Task material:
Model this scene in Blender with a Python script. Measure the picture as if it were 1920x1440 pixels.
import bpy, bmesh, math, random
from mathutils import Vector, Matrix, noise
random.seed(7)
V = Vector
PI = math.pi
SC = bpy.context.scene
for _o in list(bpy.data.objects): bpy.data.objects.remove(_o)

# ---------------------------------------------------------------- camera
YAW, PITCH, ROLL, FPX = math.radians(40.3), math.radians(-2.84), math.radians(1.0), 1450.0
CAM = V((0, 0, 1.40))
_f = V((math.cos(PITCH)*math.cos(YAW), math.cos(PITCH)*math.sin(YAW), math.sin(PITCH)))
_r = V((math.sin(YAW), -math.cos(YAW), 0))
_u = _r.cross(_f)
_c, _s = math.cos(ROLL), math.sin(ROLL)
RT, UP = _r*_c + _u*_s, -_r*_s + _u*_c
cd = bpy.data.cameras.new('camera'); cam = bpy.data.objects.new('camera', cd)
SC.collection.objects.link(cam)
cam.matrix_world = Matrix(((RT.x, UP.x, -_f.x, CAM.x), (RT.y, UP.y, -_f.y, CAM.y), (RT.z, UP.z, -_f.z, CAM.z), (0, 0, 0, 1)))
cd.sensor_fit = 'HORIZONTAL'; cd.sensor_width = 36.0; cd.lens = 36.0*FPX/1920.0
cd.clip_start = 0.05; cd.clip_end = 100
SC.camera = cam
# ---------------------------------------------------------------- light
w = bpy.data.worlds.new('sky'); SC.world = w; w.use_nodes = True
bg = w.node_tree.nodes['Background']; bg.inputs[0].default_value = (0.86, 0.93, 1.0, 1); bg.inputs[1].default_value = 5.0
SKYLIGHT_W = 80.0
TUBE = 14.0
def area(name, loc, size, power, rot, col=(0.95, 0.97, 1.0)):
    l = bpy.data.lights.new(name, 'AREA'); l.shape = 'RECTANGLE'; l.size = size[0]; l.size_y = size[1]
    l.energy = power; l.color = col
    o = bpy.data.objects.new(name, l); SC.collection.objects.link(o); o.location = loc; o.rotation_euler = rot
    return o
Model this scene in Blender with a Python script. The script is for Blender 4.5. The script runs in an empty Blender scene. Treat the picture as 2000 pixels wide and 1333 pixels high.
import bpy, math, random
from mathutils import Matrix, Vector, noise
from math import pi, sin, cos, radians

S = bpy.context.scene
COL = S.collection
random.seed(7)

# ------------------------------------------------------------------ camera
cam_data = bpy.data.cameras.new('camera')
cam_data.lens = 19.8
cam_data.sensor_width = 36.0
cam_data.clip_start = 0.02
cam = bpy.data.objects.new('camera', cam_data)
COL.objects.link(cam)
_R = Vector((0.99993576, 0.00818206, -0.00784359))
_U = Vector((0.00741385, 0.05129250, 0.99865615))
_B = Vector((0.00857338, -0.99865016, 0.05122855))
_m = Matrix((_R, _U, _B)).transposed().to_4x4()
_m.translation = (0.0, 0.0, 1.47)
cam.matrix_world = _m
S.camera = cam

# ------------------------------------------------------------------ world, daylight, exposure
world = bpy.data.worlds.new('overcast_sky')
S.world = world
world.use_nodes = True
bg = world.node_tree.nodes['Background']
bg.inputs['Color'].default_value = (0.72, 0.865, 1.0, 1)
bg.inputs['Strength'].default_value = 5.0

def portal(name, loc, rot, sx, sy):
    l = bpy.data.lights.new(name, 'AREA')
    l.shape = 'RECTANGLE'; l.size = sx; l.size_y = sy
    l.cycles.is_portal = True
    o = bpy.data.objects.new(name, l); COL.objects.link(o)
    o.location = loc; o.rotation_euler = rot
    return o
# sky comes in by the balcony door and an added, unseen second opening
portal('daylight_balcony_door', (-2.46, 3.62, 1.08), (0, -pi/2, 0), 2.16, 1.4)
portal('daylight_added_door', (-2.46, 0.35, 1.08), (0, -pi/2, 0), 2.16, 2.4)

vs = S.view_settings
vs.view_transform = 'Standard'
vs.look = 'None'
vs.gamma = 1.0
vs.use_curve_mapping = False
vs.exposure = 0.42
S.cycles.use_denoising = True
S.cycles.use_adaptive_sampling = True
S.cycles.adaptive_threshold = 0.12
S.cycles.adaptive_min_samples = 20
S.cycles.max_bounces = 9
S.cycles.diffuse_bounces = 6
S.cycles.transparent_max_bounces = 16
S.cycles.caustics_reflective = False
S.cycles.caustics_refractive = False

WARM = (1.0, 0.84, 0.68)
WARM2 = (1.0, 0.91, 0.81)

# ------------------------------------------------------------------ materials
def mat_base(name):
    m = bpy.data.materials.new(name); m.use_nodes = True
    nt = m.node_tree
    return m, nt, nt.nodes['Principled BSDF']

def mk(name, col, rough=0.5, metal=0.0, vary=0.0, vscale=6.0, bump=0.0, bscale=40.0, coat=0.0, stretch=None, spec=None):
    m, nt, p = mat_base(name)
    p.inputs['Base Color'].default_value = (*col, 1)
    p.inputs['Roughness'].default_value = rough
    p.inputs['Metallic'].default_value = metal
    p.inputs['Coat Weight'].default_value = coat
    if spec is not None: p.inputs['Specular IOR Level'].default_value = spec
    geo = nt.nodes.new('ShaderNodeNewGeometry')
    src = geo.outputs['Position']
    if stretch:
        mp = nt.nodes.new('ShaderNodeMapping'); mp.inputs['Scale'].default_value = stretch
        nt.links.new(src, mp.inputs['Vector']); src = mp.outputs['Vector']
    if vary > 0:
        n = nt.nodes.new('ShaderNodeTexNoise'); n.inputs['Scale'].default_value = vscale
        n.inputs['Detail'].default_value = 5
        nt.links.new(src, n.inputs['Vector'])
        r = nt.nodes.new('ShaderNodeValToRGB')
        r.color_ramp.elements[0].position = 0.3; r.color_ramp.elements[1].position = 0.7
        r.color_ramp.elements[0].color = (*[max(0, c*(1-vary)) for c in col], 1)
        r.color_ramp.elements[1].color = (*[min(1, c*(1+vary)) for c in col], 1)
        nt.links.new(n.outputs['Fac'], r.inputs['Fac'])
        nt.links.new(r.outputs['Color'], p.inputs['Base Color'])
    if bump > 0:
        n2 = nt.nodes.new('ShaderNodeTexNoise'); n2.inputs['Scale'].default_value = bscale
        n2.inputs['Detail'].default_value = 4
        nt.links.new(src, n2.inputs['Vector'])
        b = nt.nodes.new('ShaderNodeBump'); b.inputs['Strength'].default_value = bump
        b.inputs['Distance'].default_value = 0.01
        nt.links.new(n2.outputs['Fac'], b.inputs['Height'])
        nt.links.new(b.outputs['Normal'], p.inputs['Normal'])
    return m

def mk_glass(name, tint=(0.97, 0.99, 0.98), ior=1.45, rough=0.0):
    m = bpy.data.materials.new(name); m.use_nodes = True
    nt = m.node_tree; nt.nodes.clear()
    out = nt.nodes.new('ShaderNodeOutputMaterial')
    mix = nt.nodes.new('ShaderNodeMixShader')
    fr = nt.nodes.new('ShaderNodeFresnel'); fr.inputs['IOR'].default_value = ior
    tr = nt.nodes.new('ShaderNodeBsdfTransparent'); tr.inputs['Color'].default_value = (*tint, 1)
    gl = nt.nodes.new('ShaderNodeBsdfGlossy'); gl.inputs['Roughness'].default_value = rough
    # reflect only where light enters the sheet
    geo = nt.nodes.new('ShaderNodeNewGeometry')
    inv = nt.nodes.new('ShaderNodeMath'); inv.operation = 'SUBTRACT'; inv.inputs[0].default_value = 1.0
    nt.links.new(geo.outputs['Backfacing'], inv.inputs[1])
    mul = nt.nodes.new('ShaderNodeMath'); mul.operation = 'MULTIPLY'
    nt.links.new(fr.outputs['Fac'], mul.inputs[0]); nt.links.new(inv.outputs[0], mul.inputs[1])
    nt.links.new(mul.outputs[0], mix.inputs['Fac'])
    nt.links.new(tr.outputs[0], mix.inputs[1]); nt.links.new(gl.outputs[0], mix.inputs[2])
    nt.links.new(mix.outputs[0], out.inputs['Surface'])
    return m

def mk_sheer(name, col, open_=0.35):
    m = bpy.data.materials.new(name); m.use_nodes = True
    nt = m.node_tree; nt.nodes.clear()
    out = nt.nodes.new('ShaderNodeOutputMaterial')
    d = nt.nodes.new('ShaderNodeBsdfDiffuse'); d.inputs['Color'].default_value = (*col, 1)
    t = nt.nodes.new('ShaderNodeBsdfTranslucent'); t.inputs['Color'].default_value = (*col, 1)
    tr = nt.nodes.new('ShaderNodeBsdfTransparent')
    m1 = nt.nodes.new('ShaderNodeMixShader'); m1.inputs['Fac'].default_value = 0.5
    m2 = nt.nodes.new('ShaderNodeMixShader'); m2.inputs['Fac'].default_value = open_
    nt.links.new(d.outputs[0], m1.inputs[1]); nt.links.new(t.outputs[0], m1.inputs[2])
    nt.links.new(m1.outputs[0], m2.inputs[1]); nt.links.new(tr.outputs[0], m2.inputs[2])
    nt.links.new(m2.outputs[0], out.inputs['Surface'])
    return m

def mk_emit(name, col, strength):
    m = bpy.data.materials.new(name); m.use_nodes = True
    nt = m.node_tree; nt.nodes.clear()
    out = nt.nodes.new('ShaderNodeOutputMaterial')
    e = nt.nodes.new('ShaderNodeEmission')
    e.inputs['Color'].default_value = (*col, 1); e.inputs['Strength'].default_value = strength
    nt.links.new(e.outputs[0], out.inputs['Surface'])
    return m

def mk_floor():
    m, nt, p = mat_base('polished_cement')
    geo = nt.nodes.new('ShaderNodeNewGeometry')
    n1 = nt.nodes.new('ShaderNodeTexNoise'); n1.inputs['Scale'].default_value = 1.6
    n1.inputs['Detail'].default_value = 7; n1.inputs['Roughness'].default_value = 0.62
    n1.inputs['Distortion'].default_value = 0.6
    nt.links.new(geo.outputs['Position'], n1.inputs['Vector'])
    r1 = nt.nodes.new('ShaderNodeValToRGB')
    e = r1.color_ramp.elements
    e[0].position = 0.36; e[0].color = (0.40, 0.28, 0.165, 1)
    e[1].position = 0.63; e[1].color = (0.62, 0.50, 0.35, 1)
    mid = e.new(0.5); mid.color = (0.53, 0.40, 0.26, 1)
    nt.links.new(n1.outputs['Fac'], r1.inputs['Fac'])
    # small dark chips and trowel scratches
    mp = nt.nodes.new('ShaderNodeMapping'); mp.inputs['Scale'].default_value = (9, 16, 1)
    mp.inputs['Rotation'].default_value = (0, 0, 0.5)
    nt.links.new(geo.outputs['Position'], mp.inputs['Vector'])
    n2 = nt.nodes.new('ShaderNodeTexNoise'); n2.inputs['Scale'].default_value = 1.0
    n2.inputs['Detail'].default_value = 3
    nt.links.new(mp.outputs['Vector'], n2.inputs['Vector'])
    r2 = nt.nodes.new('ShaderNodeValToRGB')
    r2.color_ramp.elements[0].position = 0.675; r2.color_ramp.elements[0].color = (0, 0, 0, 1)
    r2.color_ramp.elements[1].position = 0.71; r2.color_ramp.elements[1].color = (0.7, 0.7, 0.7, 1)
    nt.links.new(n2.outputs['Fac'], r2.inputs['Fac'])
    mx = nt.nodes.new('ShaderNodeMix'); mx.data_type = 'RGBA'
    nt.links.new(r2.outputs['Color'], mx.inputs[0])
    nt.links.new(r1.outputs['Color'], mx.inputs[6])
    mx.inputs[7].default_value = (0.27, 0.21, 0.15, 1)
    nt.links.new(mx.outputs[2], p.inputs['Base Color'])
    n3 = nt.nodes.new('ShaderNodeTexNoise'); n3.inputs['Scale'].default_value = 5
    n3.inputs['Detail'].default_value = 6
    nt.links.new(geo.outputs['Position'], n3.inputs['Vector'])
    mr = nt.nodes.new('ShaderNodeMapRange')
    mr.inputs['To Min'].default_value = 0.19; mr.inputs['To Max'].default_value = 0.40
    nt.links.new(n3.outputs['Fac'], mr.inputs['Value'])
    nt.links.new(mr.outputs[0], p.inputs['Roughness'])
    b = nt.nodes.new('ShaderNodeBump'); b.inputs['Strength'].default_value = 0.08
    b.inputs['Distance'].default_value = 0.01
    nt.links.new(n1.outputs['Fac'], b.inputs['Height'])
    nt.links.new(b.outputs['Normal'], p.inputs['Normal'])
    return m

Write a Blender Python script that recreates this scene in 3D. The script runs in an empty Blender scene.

Goal:
From the entries above, extract only the lines running from the one containing "Model this scene in Blender with a Python script. The" through the one containing "0), 2.16, 2.4)", inclusive.

Written solution:
Model this scene in Blender with a Python script. The script is for Blender 4.5. The script runs in an empty Blender scene. Treat the picture as 2000 pixels wide and 1333 pixels high.
import bpy, math, random
from mathutils import Matrix, Vector, noise
from math import pi, sin, cos, radians

S = bpy.context.scene
COL = S.collection
random.seed(7)

# ------------------------------------------------------------------ camera
cam_data = bpy.data.cameras.new('camera')
cam_data.lens = 19.8
cam_data.sensor_width = 36.0
cam_data.clip_start = 0.02
cam = bpy.data.objects.new('camera', cam_data)
COL.objects.link(cam)
_R = Vector((0.99993576, 0.00818206, -0.00784359))
_U = Vector((0.00741385, 0.05129250, 0.99865615))
_B = Vector((0.00857338, -0.99865016, 0.05122855))
_m = Matrix((_R, _U, _B)).transposed().to_4x4()
_m.translation = (0.0, 0.0, 1.47)
cam.matrix_world = _m
S.camera = cam

# ------------------------------------------------------------------ world, daylight, exposure
world = bpy.data.worlds.new('overcast_sky')
S.world = world
world.use_nodes = True
bg = world.node_tree.nodes['Background']
bg.inputs['Color'].default_value = (0.72, 0.865, 1.0, 1)
bg.inputs['Strength'].default_value = 5.0

def portal(name, loc, rot, sx, sy):
    l = bpy.data.lights.new(name, 'AREA')
    l.shape = 'RECTANGLE'; l.size = sx; l.size_y = sy
    l.cycles.is_portal = True
    o = bpy.data.objects.new(name, l); COL.objects.link(o)
    o.location = loc; o.rotation_euler = rot
    return o
# sky comes in by the balcony door and an added, unseen second opening
portal('daylight_balcony_door', (-2.46, 3.62, 1.08), (0, -pi/2, 0), 2.16, 1.4)
portal('daylight_added_door', (-2.46, 0.35, 1.08), (0, -pi/2, 0), 2.16, 2.4)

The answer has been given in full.